Mijn favoriet? Die laat zich raden: als geboren en getogen Amsterdammer weet ik niet beter. Mijn hart klopt rood en wit, hoeveel Hollandse clubs ook in dezelfde kleuren mogen spelen. En sinds ik als 8-jarige supporter in de rust van de tweede Europacup-finale van diezelfde club zonder mededogen naar bed werd gestuurd met de eeuwig nadreunende woorden ‘tja, de uitslag lees je morgen maar in de krant’, ben ik pas echt supporter.

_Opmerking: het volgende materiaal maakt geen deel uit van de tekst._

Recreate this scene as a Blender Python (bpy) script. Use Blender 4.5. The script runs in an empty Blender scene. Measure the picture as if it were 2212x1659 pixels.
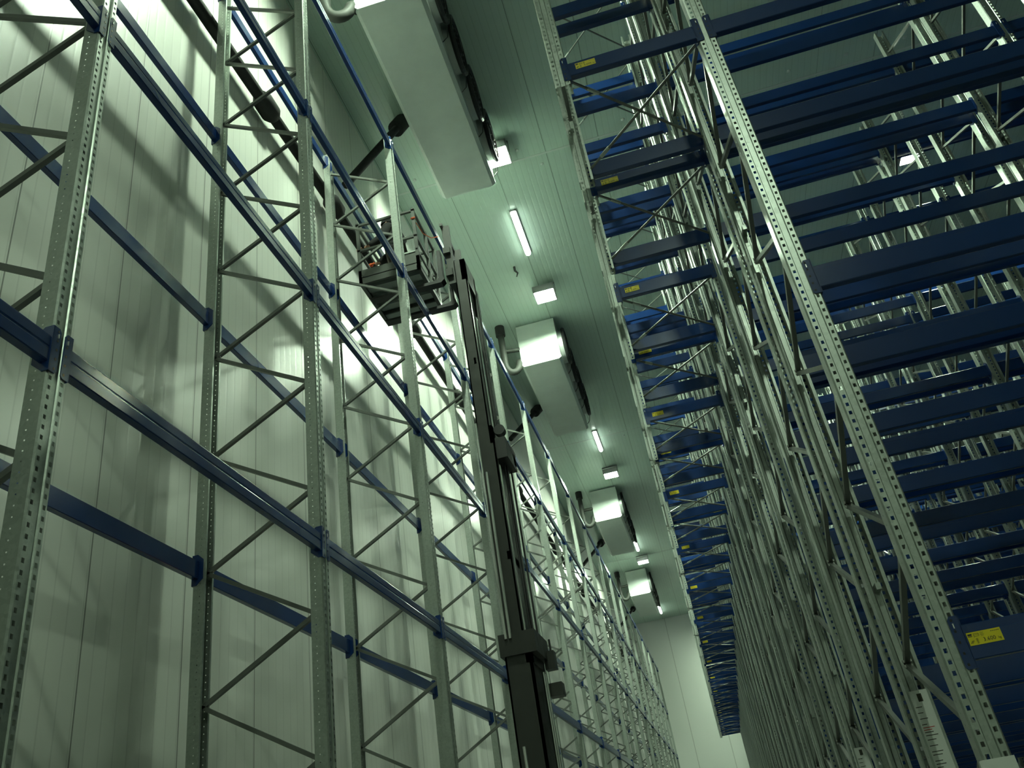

Nadat ik voor het eerst in Suriname was geweest, weet ik dat ik met zoveel woorden ‘kraak’ voor mijn club. Ik vond dat van begin af aan een onnavolgbare uitdrukking. En ik kan me genoeg momenten voor de geest halen dat dit kraken ook echt door merg en been ging. Wedstrijden van mijn eigen amateurclub - als ik weer eens geblesseerd langs de kant stond -, enerverende partijen van de vereniging waar ik al enige tijd lid van ben in Suriname, potjes van de club in rood en wit en de interlands van Oranje tijdens een eindtoernooi. Zeker wanneer in die negentig minuten niet duidelijk wordt welke kant het op gaat, voel ik dat ook echt, dat kraken.
Toch had ik een probleem afgelopen dinsdagmiddag. Want hoe vaak had ik niet op diezelfde gewilde locatie in het uitgaanscentrum van de stad voor de Catalanen zitten kraken? Mooie spelers, verzorgd en aanvallend voetbal en nauwelijks overtredingen.
Ditmaal was alles anders. Eén weergaloze helft waarin de rollen compleet werden omgedraaid. De ene club, die van mij dus, speelde het spel zoals het is bedoeld, de ander raakte gefrustreerd en begon geheel tegen de natuur in, schoppen uit te delen. Het team met sinds een jaar of wat als vaste predicaat ‘misschien wel het beste van de wereld’ werd volkomen zoek gespeeld. En dat schrijf ik niet als Ajacied.
De andere helft verliep anders. Jammer dat er een Ajax-speler uit het veld werd gestuurd, maar misschien speelde het mijn club wel in de kaart. Want de Amsterdammers wisten, op een zenuwslopend kwartiertje na, vanaf dat moment precies wat hen te doen stond: koste wat het kost die voorsprong verdedigen. Waren ze met elf man vrolijk verder gegaan met aanvallen en storen dan was het voor hetzelfde geld 2-3 geworden. Je weet het niet.
Nog geen 24 uur later rijd ik naar Zanderij. Mijn verblijf zit er weer op. Onderweg komen we langs het huis van mijn goede vriend B. Ik had het kunnen weten: aan de gevel hangt een rood-witte vlag met een Griekse held erop. Eind februari kom ik terug. Dan kijken we weer samen.